My dad just drunkly made a toast in front of my entire extended family "to my daughter the recent and sucessful college and to my son the drunken whore-monger"
You should've come with us, we're at Home Depot looking for men.
i have no idea who im with but someones making meatballs. im going to stay.
so I'm in athletic shorts, a suit jacket and I'm still drunk at 6:30am at the last leg of relay for life
A donut and a mojito for breakfast...Helloooooo Derby Wekkend!
In case this wasn't clear when i said being his wingman was "hopeless", his date walked out on him when he poured a beer on his head trying to shotgun it
We are, if nothing else, classy enough to leave our 10 mini bottles of wine in a polite line on the floor of the movie theater.

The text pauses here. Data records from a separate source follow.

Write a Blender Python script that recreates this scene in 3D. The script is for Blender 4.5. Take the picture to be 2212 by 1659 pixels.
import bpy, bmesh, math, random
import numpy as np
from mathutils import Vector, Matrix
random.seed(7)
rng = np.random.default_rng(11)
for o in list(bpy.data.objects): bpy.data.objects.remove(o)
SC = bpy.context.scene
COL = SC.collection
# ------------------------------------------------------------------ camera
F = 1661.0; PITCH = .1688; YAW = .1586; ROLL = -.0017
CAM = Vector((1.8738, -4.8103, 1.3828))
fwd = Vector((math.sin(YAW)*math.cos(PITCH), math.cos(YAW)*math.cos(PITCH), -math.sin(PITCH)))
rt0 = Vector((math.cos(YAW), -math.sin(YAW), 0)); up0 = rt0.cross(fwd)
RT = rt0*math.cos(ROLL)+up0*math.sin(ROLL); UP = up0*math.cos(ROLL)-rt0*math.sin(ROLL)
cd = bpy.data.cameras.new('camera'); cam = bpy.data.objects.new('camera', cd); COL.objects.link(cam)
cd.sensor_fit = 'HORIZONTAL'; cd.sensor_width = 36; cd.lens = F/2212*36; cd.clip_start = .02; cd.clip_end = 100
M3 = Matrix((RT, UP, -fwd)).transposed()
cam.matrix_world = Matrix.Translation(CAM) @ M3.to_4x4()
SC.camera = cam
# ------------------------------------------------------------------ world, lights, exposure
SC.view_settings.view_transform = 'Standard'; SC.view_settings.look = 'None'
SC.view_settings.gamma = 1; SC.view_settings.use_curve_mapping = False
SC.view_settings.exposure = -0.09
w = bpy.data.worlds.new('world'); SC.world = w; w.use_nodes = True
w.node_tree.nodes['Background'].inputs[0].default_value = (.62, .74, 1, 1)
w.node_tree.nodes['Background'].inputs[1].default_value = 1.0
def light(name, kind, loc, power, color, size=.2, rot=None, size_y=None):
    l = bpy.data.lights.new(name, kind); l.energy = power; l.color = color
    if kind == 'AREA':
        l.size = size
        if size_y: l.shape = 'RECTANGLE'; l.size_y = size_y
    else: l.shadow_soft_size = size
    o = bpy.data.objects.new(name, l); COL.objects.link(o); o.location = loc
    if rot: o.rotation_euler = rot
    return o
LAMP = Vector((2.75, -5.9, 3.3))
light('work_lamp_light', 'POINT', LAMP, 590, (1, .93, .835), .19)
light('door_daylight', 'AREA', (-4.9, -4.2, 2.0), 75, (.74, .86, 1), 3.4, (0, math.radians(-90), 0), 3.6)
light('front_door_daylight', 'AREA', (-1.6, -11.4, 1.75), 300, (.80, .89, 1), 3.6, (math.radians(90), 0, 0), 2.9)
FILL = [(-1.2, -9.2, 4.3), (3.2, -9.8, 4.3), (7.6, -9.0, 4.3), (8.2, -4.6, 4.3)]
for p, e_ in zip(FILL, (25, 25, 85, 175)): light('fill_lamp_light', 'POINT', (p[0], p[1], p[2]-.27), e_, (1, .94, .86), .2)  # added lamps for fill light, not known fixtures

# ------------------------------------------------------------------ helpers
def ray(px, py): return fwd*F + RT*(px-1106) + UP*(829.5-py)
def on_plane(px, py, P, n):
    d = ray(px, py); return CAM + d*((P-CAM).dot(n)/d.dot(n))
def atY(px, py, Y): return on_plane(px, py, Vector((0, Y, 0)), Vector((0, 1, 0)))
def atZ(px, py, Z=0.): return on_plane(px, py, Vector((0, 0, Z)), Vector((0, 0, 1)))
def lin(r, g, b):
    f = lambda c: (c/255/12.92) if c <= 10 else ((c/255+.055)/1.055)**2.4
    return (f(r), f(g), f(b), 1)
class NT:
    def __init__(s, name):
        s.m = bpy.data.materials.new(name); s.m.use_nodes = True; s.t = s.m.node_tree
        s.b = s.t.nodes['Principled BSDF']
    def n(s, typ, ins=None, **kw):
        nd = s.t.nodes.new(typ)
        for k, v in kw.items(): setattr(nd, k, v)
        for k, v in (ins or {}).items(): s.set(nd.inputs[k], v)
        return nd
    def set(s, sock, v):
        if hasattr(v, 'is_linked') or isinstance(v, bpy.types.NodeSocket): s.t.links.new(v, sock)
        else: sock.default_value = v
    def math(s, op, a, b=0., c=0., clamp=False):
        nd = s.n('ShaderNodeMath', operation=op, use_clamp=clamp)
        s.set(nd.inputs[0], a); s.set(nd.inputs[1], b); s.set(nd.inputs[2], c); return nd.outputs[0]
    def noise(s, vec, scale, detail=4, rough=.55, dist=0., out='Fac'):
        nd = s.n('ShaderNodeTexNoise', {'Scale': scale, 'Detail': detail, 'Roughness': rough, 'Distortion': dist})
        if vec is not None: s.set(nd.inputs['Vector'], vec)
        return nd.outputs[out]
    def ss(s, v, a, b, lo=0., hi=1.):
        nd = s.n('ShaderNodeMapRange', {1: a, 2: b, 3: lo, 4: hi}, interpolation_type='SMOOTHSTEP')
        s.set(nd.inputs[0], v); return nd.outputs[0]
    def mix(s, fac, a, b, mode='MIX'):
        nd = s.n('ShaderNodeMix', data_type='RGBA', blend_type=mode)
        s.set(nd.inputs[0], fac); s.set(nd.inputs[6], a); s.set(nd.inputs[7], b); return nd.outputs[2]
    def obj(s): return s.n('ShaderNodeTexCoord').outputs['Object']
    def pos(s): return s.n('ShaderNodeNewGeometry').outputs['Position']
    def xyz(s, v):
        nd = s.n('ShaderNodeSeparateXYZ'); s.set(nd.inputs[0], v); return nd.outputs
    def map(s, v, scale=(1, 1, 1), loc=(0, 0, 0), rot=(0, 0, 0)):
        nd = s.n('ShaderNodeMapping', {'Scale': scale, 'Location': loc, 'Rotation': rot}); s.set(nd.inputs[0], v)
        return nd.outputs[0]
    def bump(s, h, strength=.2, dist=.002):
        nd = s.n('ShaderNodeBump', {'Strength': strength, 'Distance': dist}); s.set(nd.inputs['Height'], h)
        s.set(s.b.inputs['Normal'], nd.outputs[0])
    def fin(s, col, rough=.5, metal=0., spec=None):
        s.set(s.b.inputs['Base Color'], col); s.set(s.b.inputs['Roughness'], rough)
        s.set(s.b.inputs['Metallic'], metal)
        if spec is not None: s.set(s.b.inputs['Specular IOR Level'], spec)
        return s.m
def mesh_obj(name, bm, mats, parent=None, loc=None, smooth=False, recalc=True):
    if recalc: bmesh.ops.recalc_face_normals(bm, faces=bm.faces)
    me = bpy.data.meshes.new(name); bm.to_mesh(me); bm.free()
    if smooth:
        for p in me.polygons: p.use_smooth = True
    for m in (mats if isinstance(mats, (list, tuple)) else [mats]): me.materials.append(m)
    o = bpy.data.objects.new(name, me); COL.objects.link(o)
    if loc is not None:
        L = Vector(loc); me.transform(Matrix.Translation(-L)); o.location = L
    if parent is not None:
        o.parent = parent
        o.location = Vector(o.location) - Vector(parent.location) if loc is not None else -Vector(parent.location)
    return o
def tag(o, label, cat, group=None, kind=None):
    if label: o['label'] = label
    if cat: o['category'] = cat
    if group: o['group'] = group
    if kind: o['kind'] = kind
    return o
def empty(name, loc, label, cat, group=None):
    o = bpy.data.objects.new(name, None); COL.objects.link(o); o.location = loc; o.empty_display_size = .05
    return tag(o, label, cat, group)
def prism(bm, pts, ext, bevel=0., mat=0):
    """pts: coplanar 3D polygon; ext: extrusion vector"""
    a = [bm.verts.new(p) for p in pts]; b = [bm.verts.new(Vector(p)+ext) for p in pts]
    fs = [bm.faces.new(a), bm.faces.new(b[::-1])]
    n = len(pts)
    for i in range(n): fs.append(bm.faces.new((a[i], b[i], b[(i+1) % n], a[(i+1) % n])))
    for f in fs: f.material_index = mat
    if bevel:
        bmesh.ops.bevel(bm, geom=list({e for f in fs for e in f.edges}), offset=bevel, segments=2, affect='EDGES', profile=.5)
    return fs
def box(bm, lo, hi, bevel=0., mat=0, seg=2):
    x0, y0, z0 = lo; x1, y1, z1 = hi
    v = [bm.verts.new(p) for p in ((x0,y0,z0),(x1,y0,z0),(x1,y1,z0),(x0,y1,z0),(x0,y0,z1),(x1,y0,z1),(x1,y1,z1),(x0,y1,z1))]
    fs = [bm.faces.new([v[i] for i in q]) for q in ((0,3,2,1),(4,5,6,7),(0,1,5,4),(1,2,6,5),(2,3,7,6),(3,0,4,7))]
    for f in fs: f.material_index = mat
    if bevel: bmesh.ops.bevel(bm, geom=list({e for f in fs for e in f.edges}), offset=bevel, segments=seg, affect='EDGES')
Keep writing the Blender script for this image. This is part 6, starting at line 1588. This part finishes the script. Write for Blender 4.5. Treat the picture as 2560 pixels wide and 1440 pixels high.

I will give you the couch, a small portion of the fridge, and plenty of beer.
Got my future figured out. I'm oddly comforted. Thanks, bro.
Dude, I passed out on the side walk, lost my phone and shirt, and walked 12 miles home after I disappeared from the club
Saw a dude last night at a strip club's bar eating canned pineapple and giving tootsie pops to the girls...
He gave me the "find somebody who wants to date you for who you are" speech while I walked around the house asking people for pants.
You don't have issues. You're a consenting adult having sex at work. Go you.
im so drunk that this cat is mothering me. aggressively
that lady just saw me taking a picture of her baby... It's time to leave.
ETA 20 minutes and if you greet me at the door with a gin & tonic I’ll give you head.